# GIVEN RECORDS:
—————

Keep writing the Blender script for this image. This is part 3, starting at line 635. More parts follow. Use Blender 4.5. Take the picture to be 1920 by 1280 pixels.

—————

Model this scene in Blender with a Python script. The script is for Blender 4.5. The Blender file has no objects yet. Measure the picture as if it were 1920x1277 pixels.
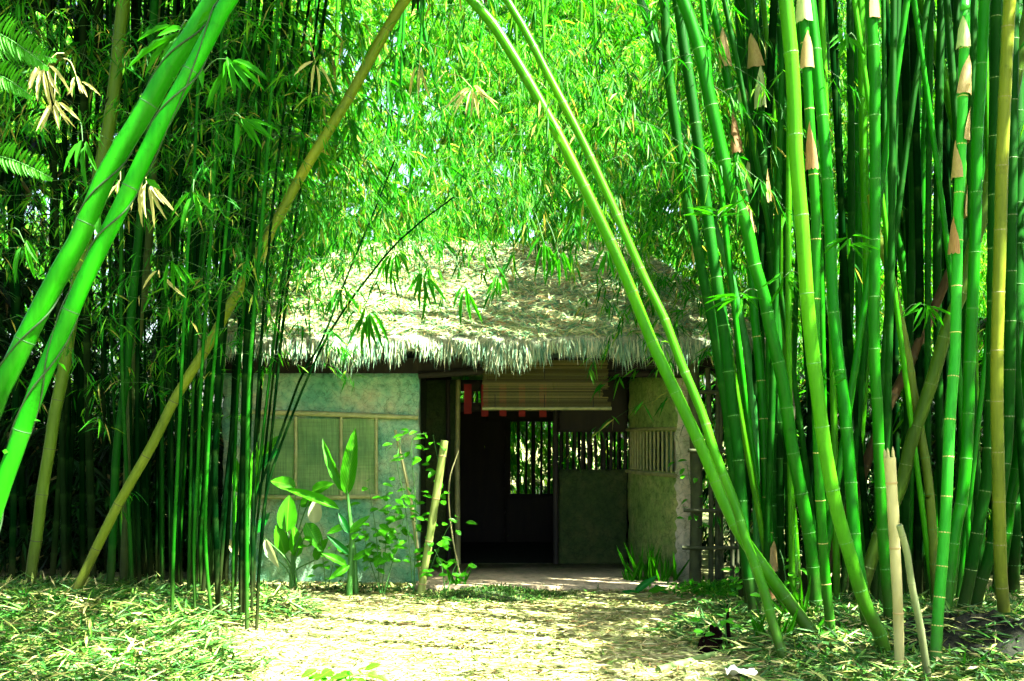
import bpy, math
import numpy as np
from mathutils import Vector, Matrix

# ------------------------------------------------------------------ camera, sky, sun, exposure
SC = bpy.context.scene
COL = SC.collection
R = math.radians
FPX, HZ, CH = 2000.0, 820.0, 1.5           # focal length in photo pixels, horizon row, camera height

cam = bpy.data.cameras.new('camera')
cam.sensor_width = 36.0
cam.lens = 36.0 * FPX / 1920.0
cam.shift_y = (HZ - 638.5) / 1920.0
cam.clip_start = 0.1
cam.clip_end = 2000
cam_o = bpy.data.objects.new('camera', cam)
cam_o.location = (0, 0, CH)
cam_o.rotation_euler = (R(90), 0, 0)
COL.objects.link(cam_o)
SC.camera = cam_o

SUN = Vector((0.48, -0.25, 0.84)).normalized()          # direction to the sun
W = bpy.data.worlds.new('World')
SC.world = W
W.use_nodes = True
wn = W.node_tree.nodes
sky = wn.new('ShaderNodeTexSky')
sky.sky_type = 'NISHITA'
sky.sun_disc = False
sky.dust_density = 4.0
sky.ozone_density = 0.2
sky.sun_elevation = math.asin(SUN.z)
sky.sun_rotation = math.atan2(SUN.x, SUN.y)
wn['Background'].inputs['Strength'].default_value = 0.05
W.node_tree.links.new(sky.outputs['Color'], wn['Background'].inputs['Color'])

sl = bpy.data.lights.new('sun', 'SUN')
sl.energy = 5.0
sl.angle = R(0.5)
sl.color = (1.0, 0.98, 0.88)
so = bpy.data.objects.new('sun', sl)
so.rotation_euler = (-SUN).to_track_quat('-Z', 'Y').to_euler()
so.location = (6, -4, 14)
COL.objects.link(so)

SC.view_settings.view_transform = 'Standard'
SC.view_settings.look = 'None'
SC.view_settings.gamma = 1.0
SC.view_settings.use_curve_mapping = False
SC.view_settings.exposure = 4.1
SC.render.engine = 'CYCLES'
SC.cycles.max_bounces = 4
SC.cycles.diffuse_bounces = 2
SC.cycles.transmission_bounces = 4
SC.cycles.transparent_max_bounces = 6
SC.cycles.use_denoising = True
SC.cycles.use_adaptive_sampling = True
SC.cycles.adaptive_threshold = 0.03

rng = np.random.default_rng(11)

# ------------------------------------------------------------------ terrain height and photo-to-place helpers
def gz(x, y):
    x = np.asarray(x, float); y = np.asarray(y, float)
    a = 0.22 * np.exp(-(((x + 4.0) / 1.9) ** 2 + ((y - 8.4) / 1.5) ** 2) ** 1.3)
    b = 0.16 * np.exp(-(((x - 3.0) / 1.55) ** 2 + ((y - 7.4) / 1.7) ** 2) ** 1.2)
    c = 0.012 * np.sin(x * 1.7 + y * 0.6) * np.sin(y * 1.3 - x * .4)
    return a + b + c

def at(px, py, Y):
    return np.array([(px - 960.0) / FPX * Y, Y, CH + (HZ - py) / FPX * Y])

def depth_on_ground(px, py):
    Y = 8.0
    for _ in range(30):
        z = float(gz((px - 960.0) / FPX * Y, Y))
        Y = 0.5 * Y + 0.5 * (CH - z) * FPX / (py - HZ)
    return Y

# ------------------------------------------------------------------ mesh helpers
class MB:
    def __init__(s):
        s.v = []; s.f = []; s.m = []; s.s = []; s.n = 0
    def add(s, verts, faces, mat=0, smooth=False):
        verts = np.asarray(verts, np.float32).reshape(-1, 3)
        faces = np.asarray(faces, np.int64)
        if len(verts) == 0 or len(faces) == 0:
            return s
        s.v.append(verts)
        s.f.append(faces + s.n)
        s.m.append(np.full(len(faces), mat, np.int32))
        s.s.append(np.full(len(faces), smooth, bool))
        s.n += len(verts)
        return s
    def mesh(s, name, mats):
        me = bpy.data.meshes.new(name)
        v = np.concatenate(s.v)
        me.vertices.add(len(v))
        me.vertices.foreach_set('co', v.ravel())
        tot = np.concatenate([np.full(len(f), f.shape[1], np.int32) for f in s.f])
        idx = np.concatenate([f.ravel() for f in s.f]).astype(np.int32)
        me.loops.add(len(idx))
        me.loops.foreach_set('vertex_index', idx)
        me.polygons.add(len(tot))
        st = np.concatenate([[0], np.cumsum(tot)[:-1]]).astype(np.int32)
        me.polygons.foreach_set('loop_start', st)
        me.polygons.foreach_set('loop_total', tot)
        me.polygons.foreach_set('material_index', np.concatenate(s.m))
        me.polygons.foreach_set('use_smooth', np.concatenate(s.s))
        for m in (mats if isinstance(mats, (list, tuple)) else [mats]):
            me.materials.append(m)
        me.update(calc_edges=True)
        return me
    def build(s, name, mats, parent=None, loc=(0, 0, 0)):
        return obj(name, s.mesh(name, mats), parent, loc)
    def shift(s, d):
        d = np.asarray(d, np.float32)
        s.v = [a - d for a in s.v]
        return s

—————

# AIM:
Show the lines of the material that contain the word "objects".

# EXERCISE SOLUTION:
Model this scene in Blender with a Python script. The script is for Blender 4.5. The Blender file has no objects yet. Measure the picture as if it were 1920x1277 pixels.
cam_o = bpy.data.objects.new('camera', cam)
COL.objects.link(cam_o)
so = bpy.data.objects.new('sun', sl)
COL.objects.link(so)